Rosedale: Home to a pre-Civil War abolitionist icon

Theodore McNamee’s mansion Rosedale, in what is now Spiro Park, is pictured around the time of its sale to D. N. Barney in 1860. At the rear of the mansion are views of the Hudson River and the Palisades. McNamee bought the estate in 1853 when Irvington was still named Dearman. (Irvington Public Library, Local History Collection)

One of Irvington's pre-eminent early estate owners was also one of New York’s premier antebellum abolitionists, Theodore McNamee.

McNamee (1813- 1871) was a principal in Bowen & McNamee, a leading New York City exporter in silks and dry goods.

McNamee and partner Henry C. Bowen took controversial political stands in crusading against the Compromise of 1850 and the Fugitive Slave Act, which eventually led to a Southern boycott of their company.

The Compromise of 1850, a package of five bills passed by the U.S. Congress on Sept. 18, 1850 that defused a political confrontation between slave and free states over the status of territories acquired in the Mexican-American War. Included were provisions addressing fugitive slaves and the slave trade.

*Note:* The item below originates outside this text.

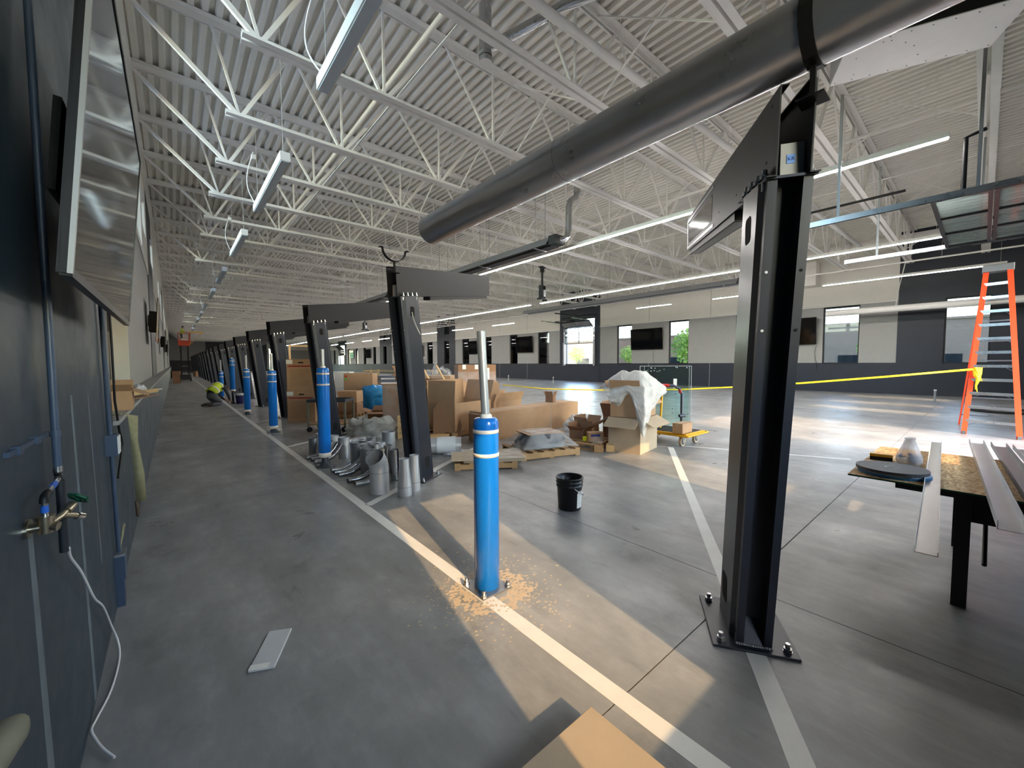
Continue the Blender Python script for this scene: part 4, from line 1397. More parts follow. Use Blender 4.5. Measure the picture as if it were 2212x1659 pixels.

The Bowen & McNamee partners responded by issuing the following statement, published in the New York Journal of Commerce: “The public, including the New York Journal of Commerce, are informed that we are silk merchants, and keep an extensive and well-assorted stock of goods which we offer to responsible buyers on reasonable terms.

“As individuals we entertain our own views on the various religious, moral, and political questions of the day, which we are not afraid nor ashamed to declare on all proper occasions. But we wish it distinctly understood that our goods, and not our principles are on the market. The attempt to punish us for the exercise of our liberty as citizens, we leave to the judgment of the community.

"(Signed) Bowen & McNamee.”


In the fiery national debate over the Compromise of 1850, some 5,000 New York merchants signed a petition supporting a meeting at the Castle Garden immigrant depot at the Battery in lower Manhattan at which attendees would back slavery in slave states in the South. Theodore McNamee and business partner Henry C. Bowen refused to sign and saw their business targeted by a Southern boycott. Castle Garden is shown in an undated postcard ca. 1890.


McNamee purchased his 30-acre Irvington estate, Rosedale, in 1853, while the village was still called Dearman.

He built an 18-room mansion on the estate which began just to the south of Jewell’s Brook, now known as Barney Brook, off today’s Station Road and continued south to the edge of the Mairs/Dows estates, properties now occupied by Dows Lane Elementary School and the Half Moon Co-op Apartments..

The estate extended east (towards Broadway) to the Station Road Tunnel and west to the Hudson River.

Rosedale was once part of a farm owned by Capt. John Buckhout, a one-time Philipsburg Manor tenant farmer who purchased his land outright in the aftermath of the Revolutionary War when the fledgling United States seized the property from its loyalist owner, Frederick Philipse III.

Wells Fargo president and American Express co-founder Danford Newton Barney bought Rosedale from McNamee in 1860.

John Brisben Walker, founder of Cosmopolitan magazine, later lived in the 18-room mansion. The mansion and estate were auctioned in 1925 and the property subdivided into 150 plots for single homes a couple years later -- it’s now Spiro Park.

The house was located on the block that lies between today’s Maple and Willow streets south of Station Road in Spiro Park.